Bajo el título de “Intramuros”, ve la luz el primer poemario de Jaime Cedillo (1990). Este periodista cultural, colaborador en distintos medios y con poemas publicados en diferentes revistas literarias. afronta ahora su bautismo lírico.
Y lo hace con un libro vitalista y solidario, con un verbo que atrapa y que amnistía esa primera juventud que ya empieza a ser vivencia empírica.
Dividido en cuatro apartados, “Amarga tierra”, “Eros esquivo”, “Poesía dócil” y “Testimonio”, el conjunto avanza articulado por una estrecha vinculación con la intimidad del yo, con la espontaneidad de unos sentimientos que afloran -aún-puros y fulgurantes. Sabe el autor toledano que la poesía “es lo que ocurre antes/ de interrumpir el vuelo” y, por eso, sus alas lo llevan hasta un exilio donde reconocerse, donde descubrir el desconsuelo y de la dicha, el miedo y la bondad de haber crecido en la certeza de lo que más importa: “Sin saberlo entendí que los valores/ se aprenden en el patio de la escuela,/ la dignidad se gana en una plaza/ con un balón por medio/ y no existe castigo o reprimenda/ que no pueda con un niño enamorado”.
En su personal combate, Jaime Cedillo asume una perspectiva reflexiva y, al mismo tiempo, rememorativa de un tiempo y un espacio ya inaprensible, pero pleno de escenas y territorios que no podrán nunca borrarse. De ahí, que su intuición le lleve a conciliar aspectos cotidianos que terminan derivando en una indagación más honda sobre su acontecer. Con sobria sensibilidad, su verbo testimonia los desvelos de aquello con lo que el corazón no puede, ni consiente: “En mí el amor, amor, no essuficiente./ Es una cara b respecto al tuyo,/ una imitación falsa/ de una moneda que se tira al aire/ y siempre sale cruz”.
Dice Jordi Doce en su epílogo que son estos poemas “la calcomanía lúcida -y a veces sabiamente lúdica- de un hambre de vida y de futuro”. Y, en efecto, la llama del presente y del vívido horizonte, pugna por no apagarse, por perdurar, por seguir siendo protagonista de una aventura que privilegia los paisajes y personajes familiares. Sobre todo el de la madre -a quien está dedicado el libro- y que emerge como símbolo telúrico de lo amatorio, idealizada alegoría, reivindicación de dicha y de refugio en la patria de la infancia y del mañana: “A tus cincuenta, madre,/ pienso en quién eres/ y no me salen las cuentas/ para hablar de mí y que no seas tú quien salga de mi boca (…) Medio siglo de amor a vida o a muerte,/ arrastrando mi pecho contra el tuyo,/ cerrándome las puertas de la casa/ para abrirme ventanas a otro mundo (…) El mundo diferente del que me hablabas siempre/ en el que viviré gracias a ti”.

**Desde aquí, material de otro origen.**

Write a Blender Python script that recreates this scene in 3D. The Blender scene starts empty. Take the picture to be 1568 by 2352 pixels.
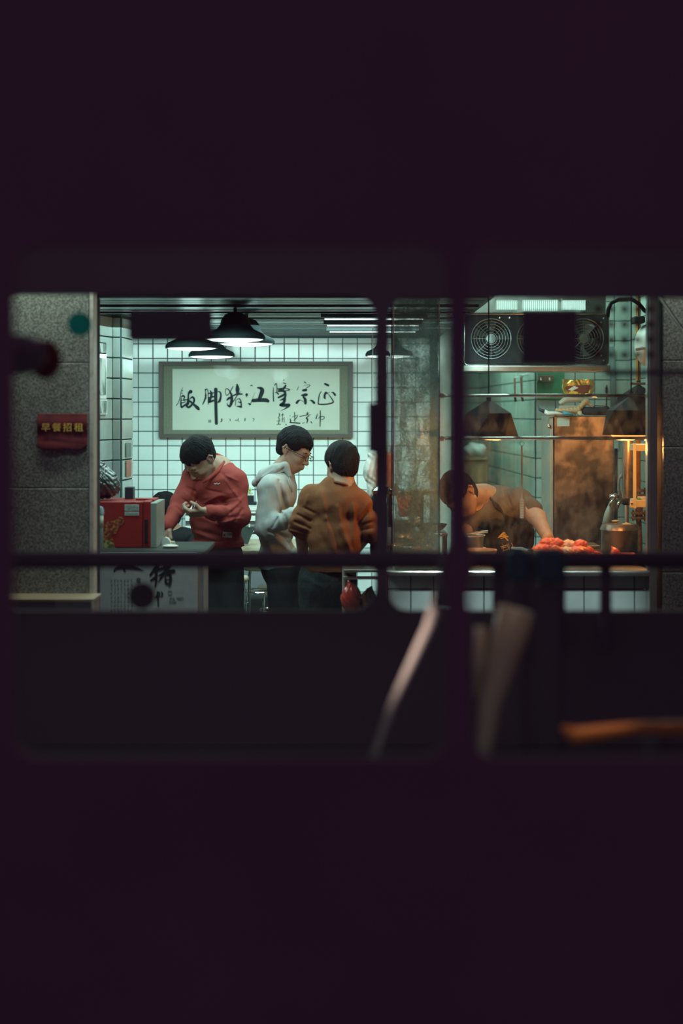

“Intramuros” es, al cabo, un poemario que surge como diálogo infinito del alma, que respira la certidumbre de un poeta con muy buenos mimbres, consutiles maneras y que convoca un decir cómplice, multiforme y confesional: “Y a ti, que ahora sostienes/ mi verso entre las manos y preguntas/ quién está al otro lado, te diría: ¿Qué importa quién sea el poeta/mientras hable de ti?”.